The problem is that we (or rather I) don’t have a job yet. Now, admittedly I have been focusing more on housing, and less on jobs, so it’s more for lack of trying than lack of jobs, but it is still a bit of a problem when considering where to live.

First of all, most landlords want two months rent up front, that’s a lot of dough. Secondly, they want proof that you are gainfully employed, not the easiest thing to get when you aren’t. Third, let’s assume that I do find a job, I don’t know where it is going to be, and I don’t know how far it will be from the places that we are looking at. It could be nice and convenient, or it could be 90 minutes away from downtown. Up hill, both ways, in the freezing cold, and through Scarborough (*shudder*).
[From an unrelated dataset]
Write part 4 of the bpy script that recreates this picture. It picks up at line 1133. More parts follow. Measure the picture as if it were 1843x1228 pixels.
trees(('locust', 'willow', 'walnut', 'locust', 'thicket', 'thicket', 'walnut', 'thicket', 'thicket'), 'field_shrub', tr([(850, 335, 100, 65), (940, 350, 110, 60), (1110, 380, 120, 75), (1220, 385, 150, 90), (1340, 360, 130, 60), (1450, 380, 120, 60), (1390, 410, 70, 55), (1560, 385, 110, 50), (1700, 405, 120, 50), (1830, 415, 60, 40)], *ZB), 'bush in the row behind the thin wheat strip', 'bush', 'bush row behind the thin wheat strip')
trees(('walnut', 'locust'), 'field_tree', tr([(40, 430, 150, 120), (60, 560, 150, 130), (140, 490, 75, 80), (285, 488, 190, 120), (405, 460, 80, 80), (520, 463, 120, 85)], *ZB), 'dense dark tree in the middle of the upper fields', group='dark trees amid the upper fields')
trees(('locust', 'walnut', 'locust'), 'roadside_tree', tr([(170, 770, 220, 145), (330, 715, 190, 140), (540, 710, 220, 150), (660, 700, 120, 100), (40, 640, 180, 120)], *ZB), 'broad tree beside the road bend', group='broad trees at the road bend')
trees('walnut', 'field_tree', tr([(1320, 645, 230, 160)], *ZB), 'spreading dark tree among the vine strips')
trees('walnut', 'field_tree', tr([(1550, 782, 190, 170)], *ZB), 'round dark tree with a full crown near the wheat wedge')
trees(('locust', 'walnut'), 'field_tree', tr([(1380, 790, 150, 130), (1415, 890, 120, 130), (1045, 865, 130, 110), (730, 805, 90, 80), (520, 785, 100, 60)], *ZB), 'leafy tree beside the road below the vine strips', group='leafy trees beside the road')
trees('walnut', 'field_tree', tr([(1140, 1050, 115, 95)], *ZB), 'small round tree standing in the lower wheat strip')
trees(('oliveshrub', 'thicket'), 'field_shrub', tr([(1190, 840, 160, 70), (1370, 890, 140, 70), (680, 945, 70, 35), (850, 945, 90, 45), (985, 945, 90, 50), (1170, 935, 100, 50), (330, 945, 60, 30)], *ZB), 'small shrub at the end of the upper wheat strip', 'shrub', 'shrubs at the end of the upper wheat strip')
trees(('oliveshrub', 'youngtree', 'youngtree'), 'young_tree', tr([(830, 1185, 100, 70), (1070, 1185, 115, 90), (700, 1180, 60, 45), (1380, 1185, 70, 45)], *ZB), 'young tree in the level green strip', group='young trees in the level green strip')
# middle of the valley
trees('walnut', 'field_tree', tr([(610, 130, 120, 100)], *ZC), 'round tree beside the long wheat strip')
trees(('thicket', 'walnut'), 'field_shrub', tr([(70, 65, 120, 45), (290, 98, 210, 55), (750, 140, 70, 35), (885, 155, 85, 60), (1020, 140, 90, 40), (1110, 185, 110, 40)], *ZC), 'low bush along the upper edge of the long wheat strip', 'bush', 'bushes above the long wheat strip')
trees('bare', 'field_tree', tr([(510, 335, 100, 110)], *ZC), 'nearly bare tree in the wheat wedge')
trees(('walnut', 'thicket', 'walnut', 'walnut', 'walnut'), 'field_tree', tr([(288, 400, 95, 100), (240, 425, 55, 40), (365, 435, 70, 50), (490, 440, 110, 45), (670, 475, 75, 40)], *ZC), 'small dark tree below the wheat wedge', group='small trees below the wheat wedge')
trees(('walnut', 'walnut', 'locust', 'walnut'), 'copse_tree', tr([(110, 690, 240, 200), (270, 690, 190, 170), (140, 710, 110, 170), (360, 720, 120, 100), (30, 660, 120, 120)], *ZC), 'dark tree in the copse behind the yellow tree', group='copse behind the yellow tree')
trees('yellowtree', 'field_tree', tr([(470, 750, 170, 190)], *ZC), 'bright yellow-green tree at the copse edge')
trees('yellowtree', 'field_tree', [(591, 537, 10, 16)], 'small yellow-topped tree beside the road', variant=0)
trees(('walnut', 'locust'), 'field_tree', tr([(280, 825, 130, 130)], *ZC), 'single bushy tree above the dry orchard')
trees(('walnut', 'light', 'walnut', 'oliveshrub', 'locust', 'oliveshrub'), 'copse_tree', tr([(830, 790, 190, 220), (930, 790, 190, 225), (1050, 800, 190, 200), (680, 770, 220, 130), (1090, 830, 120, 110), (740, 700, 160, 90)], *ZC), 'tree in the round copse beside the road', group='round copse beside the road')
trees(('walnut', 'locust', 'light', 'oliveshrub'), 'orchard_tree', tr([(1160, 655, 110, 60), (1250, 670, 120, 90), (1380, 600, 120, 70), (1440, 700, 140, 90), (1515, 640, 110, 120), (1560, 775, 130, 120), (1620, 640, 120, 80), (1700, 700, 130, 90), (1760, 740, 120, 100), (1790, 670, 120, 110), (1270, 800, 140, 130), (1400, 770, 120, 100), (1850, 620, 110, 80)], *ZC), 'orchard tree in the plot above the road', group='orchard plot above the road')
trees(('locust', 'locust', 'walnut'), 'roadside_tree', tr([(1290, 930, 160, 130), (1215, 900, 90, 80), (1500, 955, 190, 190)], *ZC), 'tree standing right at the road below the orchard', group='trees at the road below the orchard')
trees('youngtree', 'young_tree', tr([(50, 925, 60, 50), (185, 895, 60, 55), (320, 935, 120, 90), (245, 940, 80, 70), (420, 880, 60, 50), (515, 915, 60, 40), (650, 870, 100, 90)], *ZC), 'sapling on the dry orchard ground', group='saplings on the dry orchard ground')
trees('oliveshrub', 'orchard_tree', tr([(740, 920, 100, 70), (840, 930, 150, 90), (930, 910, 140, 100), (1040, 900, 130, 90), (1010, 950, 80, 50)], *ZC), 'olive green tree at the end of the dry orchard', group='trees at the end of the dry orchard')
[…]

So this evening we got a little stumped. We were supposed to be in TO today to apply at three places. The plan was to see who approved us and then pick the best one. The reality is that we are only allowed to apply at one place at a time. The apartments here want a lot of money upfront, and if they approve your application, but you change your mind, they take some of that money. Like $900 of it. That’s a lot of money to fiddle with. Now we are stuck picking the best place that may or may not approve us, while simultaneously looking for a job.


I’m sure things will work out splendidly, but in the meantime it feels like we are being asked to pick our favourite Jackie Chan movie — too many options, none of them really that bad, but none of them really that good either.